> _COLLECTED MATERIAL_:
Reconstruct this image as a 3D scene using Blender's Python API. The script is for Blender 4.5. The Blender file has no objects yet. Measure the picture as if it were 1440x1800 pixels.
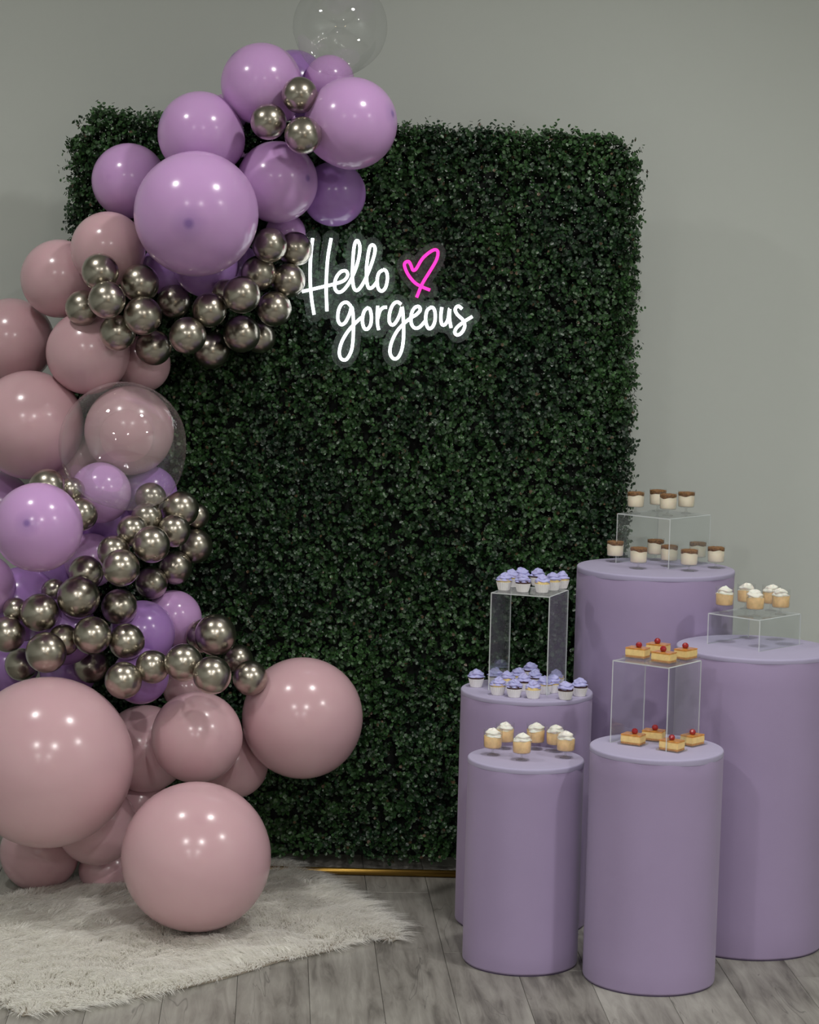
import bpy, bmesh, math, random
import numpy as np
from mathutils import Vector, Matrix

# ------------------------------------------------------------------ camera
W, H, F = 1440, 1800, 4000.0
PITCH, ROLL, CAMZ = math.radians(5.71), math.radians(1.4), 1.66
scene = bpy.context.scene
COL = scene.collection
fwd = Vector((0, math.cos(PITCH), -math.sin(PITCH)))
rt = Vector((1, 0, 0)); up = rt.cross(fwd)
r2 = rt * math.cos(ROLL) + up * math.sin(ROLL)
u2 = -rt * math.sin(ROLL) + up * math.cos(ROLL)
ROT = Matrix((r2, u2, -fwd)).transposed()
CP = Vector((0, 0, CAMZ))
cd = bpy.data.cameras.new('camera'); cam = bpy.data.objects.new('camera', cd); COL.objects.link(cam)
cam.matrix_world = Matrix.Translation(CP) @ ROT.to_4x4()
cd.sensor_fit = 'VERTICAL'; cd.sensor_height = 36.0; cd.lens = 36.0 * F / H
cd.clip_start = 0.05; cd.clip_end = 60
scene.camera = cam

# ------------------------------------------------------------------ world, lamps, exposure
w = bpy.data.worlds.new('world'); scene.world = w; w.use_nodes = True
w.node_tree.nodes['Background'].inputs[0].default_value = (0.5, 0.52, 0.52, 1)
w.node_tree.nodes['Background'].inputs[1].default_value = 0.05
scene.view_settings.view_transform = 'Standard'; scene.view_settings.look = 'None'
scene.view_settings.gamma = 1; scene.view_settings.use_curve_mapping = False
scene.view_settings.exposure = 0.0
scene.cycles.max_bounces = 16; scene.cycles.diffuse_bounces = 8; scene.cycles.transmission_bounces = 10; scene.cycles.transparent_max_bounces = 24
CEIL = 3.25
def lamp(x, y, z, watts, size, col=(1, 0.98, 0.95), spread=160, rot=(0, 0, 0)):
    l = bpy.data.lights.new('ceiling_lamp', 'AREA'); l.shape = 'DISK'; l.size = size
    l.energy = watts; l.color = col; l.spread = math.radians(spread)
    o = bpy.data.objects.new('ceiling_lamp', l); COL.objects.link(o)
    o.location = (x, y, z); o.rotation_euler = rot
for (y, e, s) in ((5.1, 17, .20), (1.6, 54, .17), (-2.0, 76, .17), (-5.5, 80, .17), (-10, 70, .17)):
    for x in (-1.5, 0.55): lamp(x, y, CEIL - 0.02, e * (.85 if x < 0 else 1.1), s)
lamp(2.7, 3.4, CEIL - 0.02, 42, .2)
lamp(2.4, -4.5, 1.5, 6, .16, (1, .62, .32), 170, (math.radians(78), 0, math.radians(20)))

# ------------------------------------------------------------------ pixel -> world point helpers
def ray(px, py):
    return (ROT @ Vector(((px - W / 2) / F, -(py - H / 2) / F, -1.0)))
def at_y(px, py, Y):
    d = ray(px, py); return CP + d * (Y / d.y)
def at_z(px, py, Z):
    d = ray(px, py); return CP + d * ((Z - CAMZ) / d.z)
def depth(p): return (p - CP).dot(fwd)

# ------------------------------------------------------------------ materials
def lin(r, g, b):
    f = lambda c: (c / 255 / 12.92) if c / 255 <= .04045 else ((c / 255 + .055) / 1.055) ** 2.4
    return (f(r), f(g), f(b), 1)
def new_mat(name):
    m = bpy.data.materials.new(name); m.use_nodes = True
    nt = m.node_tree; return m, nt, nt.nodes, nt.links
def pbr(name, col, rough=.5, metal=0, spec=.5, noise=0.0, nscale=20, bump=0.0, bscale=200, coat=0, sheen=0, sss=0, sssr=.02):
    m, nt, N, L = new_mat(name); b = N['Principled BSDF']
    b.inputs['Base Color'].default_value = col; b.inputs['Roughness'].default_value = rough
    b.inputs['Metallic'].default_value = metal; b.inputs['Specular IOR Level'].default_value = spec
    b.inputs['Coat Weight'].default_value = coat; b.inputs['Sheen Weight'].default_value = sheen
    if sss:
        b.inputs['Subsurface Weight'].default_value = sss; b.inputs['Subsurface Scale'].default_value = sssr
    tc = N.new('ShaderNodeTexCoord')
    if noise:
        n = N.new('ShaderNodeTexNoise'); n.inputs['Scale'].default_value = nscale; n.inputs['Detail'].default_value = 4
        L.new(tc.outputs['Object'], n.inputs['Vector'])
        mx = N.new('ShaderNodeMix'); mx.data_type = 'RGBA'; mx.blend_type = 'MULTIPLY'; mx.inputs[0].default_value = 1
        mr = N.new('ShaderNodeMapRange'); mr.inputs['To Min'].default_value = 1 - noise; mr.inputs['To Max'].default_value = 1 + noise
        mr.inputs['From Min'].default_value = .3; mr.inputs['From Max'].default_value = .7
        L.new(n.outputs['Fac'], mr.inputs['Value']); mx.inputs[6].default_value = col
        L.new(mr.outputs[0], mx.inputs[7]); L.new(mx.outputs[2], b.inputs['Base Color'])
    if bump:
        n2 = N.new('ShaderNodeTexNoise'); n2.inputs['Scale'].default_value = bscale; n2.inputs['Detail'].default_value = 3
        L.new(tc.outputs['Object'], n2.inputs['Vector'])
        bp = N.new('ShaderNodeBump'); bp.inputs['Strength'].default_value = bump; bp.inputs['Distance'].default_value = .002
        L.new(n2.outputs['Fac'], bp.inputs['Height']); L.new(bp.outputs['Normal'], b.inputs['Normal'])
    return m
def latex(name, col, dark):
    """matte-gloss latex; the thicker dimple at the crown (+Z pole) is a darker colour"""
    m = pbr(name, col, .2, spec=.45); N, L = m.node_tree.nodes, m.node_tree.links; b = N['Principled BSDF']
    tc = N.new('ShaderNodeTexCoord')
    vd = N.new('ShaderNodeVectorMath'); vd.operation = 'DISTANCE'; vd.inputs[1].default_value = (0, 0, 1)
    L.new(tc.outputs['Object'], vd.inputs[0])
    r = N.new('ShaderNodeValToRGB'); e = r.color_ramp.elements
    e[0].position = 0.04; e[0].color = dark
    mid = tuple(dark[i] * .35 + col[i] * .65 for i in range(3)) + (1,)
    k = e.new(.11); k.color = mid
    e[-1].position = .34; e[-1].color = col
    L.new(vd.outputs['Value'], r.inputs[0]); L.new(r.outputs[0], b.inputs['Base Color'])
    b.inputs['Subsurface Weight'].default_value = .25; b.inputs['Subsurface Scale'].default_value = .03
    b.inputs['Subsurface Radius'].default_value = (1, .5, .8)
    return m
def clear(name, tint=(.97, .98, .98, 1), rough=.02, ior=1.45, haze=0.0, hazecol=(.8, .85, .85, 1), boost=1.0, bump=None, edge=.7):
    m, nt, N, L = new_mat(name); N.remove(N['Principled BSDF'])
    out = N['Material Output']
    t = N.new('ShaderNodeBsdfTransparent'); t.inputs[0].default_value = tint
    g = N.new('ShaderNodeBsdfGlossy'); g.inputs['Roughness'].default_value = rough
    fr = N.new('ShaderNodeLayerWeight'); fr.inputs['Blend'].default_value = .5
    pw = N.new('ShaderNodeMath'); pw.operation = 'POWER'; pw.inputs[1].default_value = 4.5; L.new(fr.outputs['Facing'], pw.inputs[0])
    f0 = ((ior - 1) / (ior + 1)) ** 2 * boost
    ml = N.new('ShaderNodeMath'); ml.operation = 'MULTIPLY_ADD'; ml.inputs[1].default_value = edge; ml.inputs[2].default_value = f0; ml.use_clamp = True
    L.new(pw.outputs[0], ml.inputs[0])
    mx = N.new('ShaderNodeMixShader'); L.new(ml.outputs[0], mx.inputs[0]); L.new(t.outputs[0], mx.inputs[1]); L.new(g.outputs[0], mx.inputs[2])
    last = mx
    if haze:
        d = N.new('ShaderNodeBsdfDiffuse'); d.inputs[0].default_value = hazecol
        m2 = N.new('ShaderNodeMixShader'); m2.inputs[0].default_value = haze
        L.new(mx.outputs[0], m2.inputs[1]); L.new(d.outputs[0], m2.inputs[2]); last = m2
    if bump:
        tc = N.new('ShaderNodeTexCoord'); n = N.new('ShaderNodeTexNoise')
        mp = N.new('ShaderNodeMapping'); mp.inputs['Scale'].default_value = (5, 5, .9)
        L.new(tc.outputs['Object'], mp.inputs[0]); L.new(mp.outputs[0], n.inputs['Vector']); n.inputs['Scale'].default_value = 3
        sp = N.new('ShaderNodeSeparateXYZ'); L.new(tc.outputs['Object'], sp.inputs[0])
        mr = N.new('ShaderNodeMapRange'); mr.inputs['From Min'].default_value = -.55; mr.inputs['From Max'].default_value = -1
        L.new(sp.outputs['Z'], mr.inputs['Value'])
        mu = N.new('ShaderNodeMath'); mu.operation = 'MULTIPLY'; L.new(n.outputs['Fac'], mu.inputs[0]); L.new(mr.outputs[0], mu.inputs[1])
        bp = N.new('ShaderNodeBump'); bp.inputs['Strength'].default_value = bump; bp.inputs['Distance'].default_value = .12
        L.new(mu.outputs[0], bp.inputs['Height']); L.new(bp.outputs[0], g.inputs['Normal'])
    L.new(last.outputs[0], out.inputs[0]); return m
def glow(name, col, s):
    m, nt, N, L = new_mat(name); N.remove(N['Principled BSDF'])
    e = N.new('ShaderNodeEmission'); e.inputs[0].default_value = col; e.inputs[1].default_value = s
    L.new(e.outputs[0], N['Material Output'].inputs[0]); return m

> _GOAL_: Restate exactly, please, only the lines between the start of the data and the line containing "from mathutils import Vector, Matrix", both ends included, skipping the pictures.

> _RESULT OF THIS EXERCISE_:
Reconstruct this image as a 3D scene using Blender's Python API. The script is for Blender 4.5. The Blender file has no objects yet. Measure the picture as if it were 1440x1800 pixels.
import bpy, bmesh, math, random
import numpy as np
from mathutils import Vector, Matrix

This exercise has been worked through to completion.